* Records provided
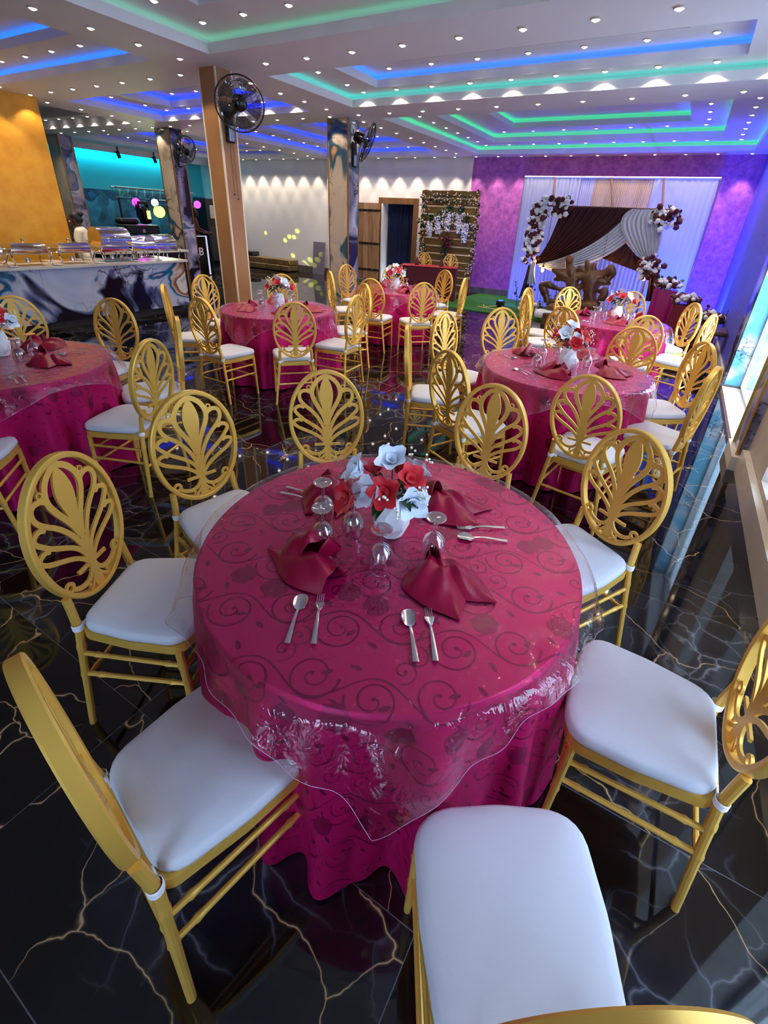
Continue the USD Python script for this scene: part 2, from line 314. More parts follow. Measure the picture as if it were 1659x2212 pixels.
# outer rect, step-2 rect, step-3 rect, the LED colour of each step
RX0, RX1 = -5.02, .56
COVES = [((RX0, RX1, 2.0, 4.43), (-4.44, -.03, 2.4, 3.86), None, ('palegreen', None)),
         ((RX0, RX1, 5.3, 7.08), (-4.44, -.02, 5.6, 6.86), (-3.81, -.57, 5.95, 6.46), ('teal', 'sky', None)),
         ((RX0, RX1, 7.92, 12.3), (-4.46, -.03, 8.45, 11.78), (-3.85, -.59, 9.0, 11.19), ('green', 'green', 'green')),
         ((-9.6, -5.88, 2.5, 4.36), (-9.0, -6.5, 2.9, 3.86), None, ('sky', 'sky')),
         ((-9.6, -5.88, 5.36, 7.15), (-9.0, -6.48, 5.66, 6.92), (-8.4, -7.1, 6.0, 6.55), ('blue', 'blue', None)),
         ((-9.6, -5.88, 8.0, 12.27), (-9.0, -6.45, 8.5, 11.8), (-8.4, -7.05, 9.1, 11.2), ('blue', 'blue', 'blue')),
         ((-14.4, -10.5, 5.36, 7.14), (-13.8, -11.1, 5.66, 6.9), None, (None, None)),
         ((-14.4, -10.5, 8.0, 12.27), (-13.8, -11.1, 8.5, 11.8), None, ('dimblue', 'blue'))]
cei = thing('ceiling', None, None, kind=ST)
room = sbox(XL-.3, YF-.3, XR+.3, YB+.3)
R4 = lambda r: sbox(r[0], r[2], r[1], r[3])
obj('beam_panel', ext(room.difference(unary_union([R4(c[0]) for c in COVES])), LV[0], LV[0]+.02), 'ceiling_white', cei, smooth=False)
for c in COVES:
    holes = [R4(r) for r in c[:3] if r]
    for k, h in enumerate(holes):
        z = LV[k]; B = lambda d: h.buffer(d, join_style=2)
        led = c[3][k]
        if led:
            obj('cove_lip', ext(B(.026).difference(B(.001)), z+.0201, z+LIP), 'ceiling_white', cei, smooth=False)
            obj('cove_back', ext(B(TR+.012).difference(B(TR)), z+.0201, LV[k+1]-.0001), 'ceiling_white', cei, smooth=False)
            obj('led_strip', ext(B(.115).difference(B(.1)), z+.066, z+.078), 'led_'+led, cei, smooth=False)
        else:
            obj('cove_lip', ext(B(TR).difference(B(.001)), z+.0201, LV[k+1]-.0001), 'ceiling_white', cei, smooth=False)
        top = B(TR+.012)
        if k+1 < len(holes): top = top.difference(holes[k+1])
        obj('cove_panel', ext(top, LV[k+1], LV[k+1]+.02), 'ceiling_white', cei, smooth=False)

# ------------------------------------------------------------------ walls
wb = thing('wall_back', None, None, kind=ST)
obj('wall_panel', axis_wall(sbox(XL-.3, 0, -5.34, ZC+.02).difference(sbox(-7.99, -1, -6.99, 2.12)), 'y', YB, YB+.25), 'wall_white', wb, smooth=False)
obj('accent_panel', bx(-5.34, XR+.3, YB, YB+.25, 0, ZC+.02), 'wall_purple', wb, smooth=False)
obj('pilaster', bx(-5.62, -5.34, YB-.05, YB, 0, ZC), 'wall_white', wb, smooth=False)
obj('pilaster', bx(-10.0, -9.6, YB-.05, YB, 0, ZC), 'wall_white', wb, smooth=False)
obj('baseboard_back', cat(bx(XL, -9.0, YB-.03, YB-.002, 0, .2), bx(-6.85, -5.62, YB-.03, YB-.002, 0, .2), bx(-5.34, XR, YB-.03, YB-.002, 0, .16)), 'stone_base', kind=ST, smooth=False)
wl = thing('wall_left', None, None, kind=ST)
obj('wall_panel', bx(XL-.25, XL, YF-.3, YB+.25, 2.1, ZC+.5), 'wall_cyan_lit', wl, smooth=False)
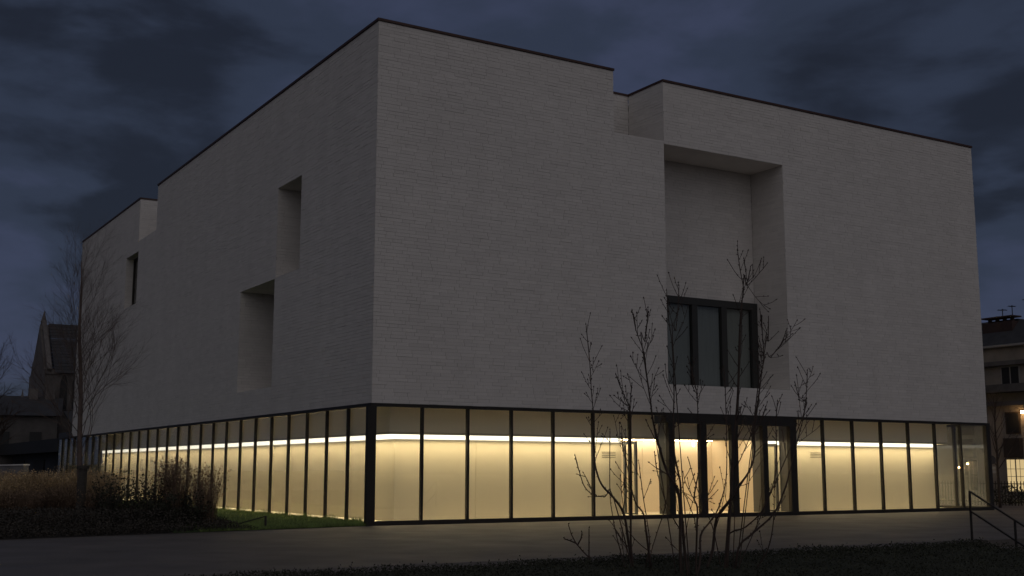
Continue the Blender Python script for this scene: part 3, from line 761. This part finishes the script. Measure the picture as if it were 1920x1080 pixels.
# round sign seen from behind
p = W(28.9, 0.6)
sg = thing('round_sign', 'round traffic sign on a pole with two small plates beside the glass corner', 'sign', p, math.atan2(-p.x, p.y))
b = MB(); b.tube([(0, 0, 0), (0, 0, 2.35)], [0.03, 0.03], 8); b.build('pole', M_grey, sg)
b = MB(); b.tube([(0, -0.035, 2.05), (0, -0.06, 2.05)], [0.19, 0.19], 24); b.build('disc', M_sign, sg)
for z in (1.66, 1.50):
    b = MB(); b.box(-.16, .16, -.055, -.035, z, z + .11); b.build('plate', M_plate, sg)

# ------------------------------------------------------------------ bare trees
def grow(tw, p, d, L, r, lev, up=0.25, spread=0.6, kids=4, bud=None, jit=0.12):
    n = max(3, int(L / 0.18)) if lev > 0 else 3
    pts = [Vector(p)]; rad = [r]; d = Vector(d).normalized()
    for k in range(n):
        d = (d + Vector((U(-1, 1), U(-1, 1), U(-1, 1))) * jit + Vector((0, 0, up * 0.12))).normalized()
        pts.append(pts[-1] + d * (L / n)); rad.append(r * (1 - 0.75 * (k + 1) / n))
    tw.tube(pts, rad, 5 if r > 0.02 else 3, cap=False)
    if bud is not None:
        for k in range(1, n + 1):
            if R() < 0.5: bud.blob(pts[k], (pts[k] - pts[k - 1]) + Vector((U(-.1, .1), U(-.1, .1), 0)), 0.010, 0.035)
    if lev > 0:
        for k in range(kids):
            f = U(0.25, 0.98); i = min(n - 1, int(f * n)); q = pts[i].lerp(pts[i + 1], f * n - i)
            ax = (pts[i + 1] - pts[i]).normalized()
            side = ax.cross(Vector((U(-1, 1), U(-1, 1), U(-1, 1)))).normalized()
            grow(tw, q, ax * math.cos(spread) + side * math.sin(spread), L * U(0.35, 0.6) * (1.15 - 0.5 * f), r * 0.5 * (1.1 - 0.5 * f), lev - 1, up, spread, kids, bud, jit)
def upright_tree(root, h, r0, first, nbr, blen, spread, mt, lev=2, kids=4, lean=0.0, brf=0.42):
    tr = MB(); pts, rad = [], []
    for k in range(13):
        f = k / 12
        pts.append(Vector((lean * f + math.sin(k * 1.3) * 0.03 * f, math.cos(k * 1.1) * 0.03 * f, h * f - 0.02))); rad.append(r0 * (1 - f) ** 0.8 + 0.012)
    tr.tube(pts, rad, 8); tr.build('trunk', mt, root, True)
    cr_ = MB()
    for k in range(nbr):
        f = first + (0.96 - first) * (k + 0.5) / nbr
        i = min(11, int(f * 12)); q = pts[i].lerp(pts[i + 1], f * 12 - i)
        a = k * 2.4 + U(-.5, .5); sp = spread * U(0.75, 1.2)
        d = Vector((math.cos(a) * math.sin(sp), math.sin(a) * math.sin(sp), math.cos(sp)))
        grow(cr_, q, d, blen * (1.25 - 0.75 * f) * U(0.75, 1.2), rad[i] * brf, lev, 0.3, 0.55, kids)
    stuff(cr_.build('crown', mt, root))
p = at(150, 985, 34); p.z = 0.03
bt = thing('bare_tree', 'slender bare tree with wrapped lower trunk among the tan grasses', 'tree', p)
upright_tree(bt, 7.6, 0.085, 0.22, 46, 2.8, 0.60, M_bark2, 2, 10, -0.40, 0.17)
b = MB(); b.tube([(0, 0, 0), (0, 0, 1.62)], [0.135, 0.125], 12); b.tube([(0, 0, 1.60), (0, 0, 1.68)], [0.165, 0.165], 12); b.build('trunk_wrap', M_wrap, bt)
p = W(31.2, 2.0)
st = thing('bare_tree', 'small bare street tree behind the railing on the right', 'tree', p)
upright_tree(st, 4.9, 0.06, 0.32, 20, 1.7, 0.55, M_bark, 2, 3)
p = at(-30, 880, 75); p.z = 0
ft = thing('bare_tree', 'dark bare tree cut by the left edge of the frame', 'tree', p)
upright_tree(ft, 9.0, 0.16, 0.22, 34, 3.4, 0.7, M_bark, 2, 6)
p = at(28, 870, 62); p.z = 0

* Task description
Set down, exactly and alone, the run of lines from the line that has "Continue the Blender" to the line that has "b = MB(); b.box(-.16, .16, -.055, -.035, z, z".

* Response to the exercise
Continue the Blender Python script for this scene: part 3, from line 761. This part finishes the script. Measure the picture as if it were 1920x1080 pixels.
# round sign seen from behind
p = W(28.9, 0.6)
sg = thing('round_sign', 'round traffic sign on a pole with two small plates beside the glass corner', 'sign', p, math.atan2(-p.x, p.y))
b = MB(); b.tube([(0, 0, 0), (0, 0, 2.35)], [0.03, 0.03], 8); b.build('pole', M_grey, sg)
b = MB(); b.tube([(0, -0.035, 2.05), (0, -0.06, 2.05)], [0.19, 0.19], 24); b.build('disc', M_sign, sg)
for z in (1.66, 1.50):
    b = MB(); b.box(-.16, .16, -.055, -.035, z, z + .11); b.build('plate', M_plate, sg)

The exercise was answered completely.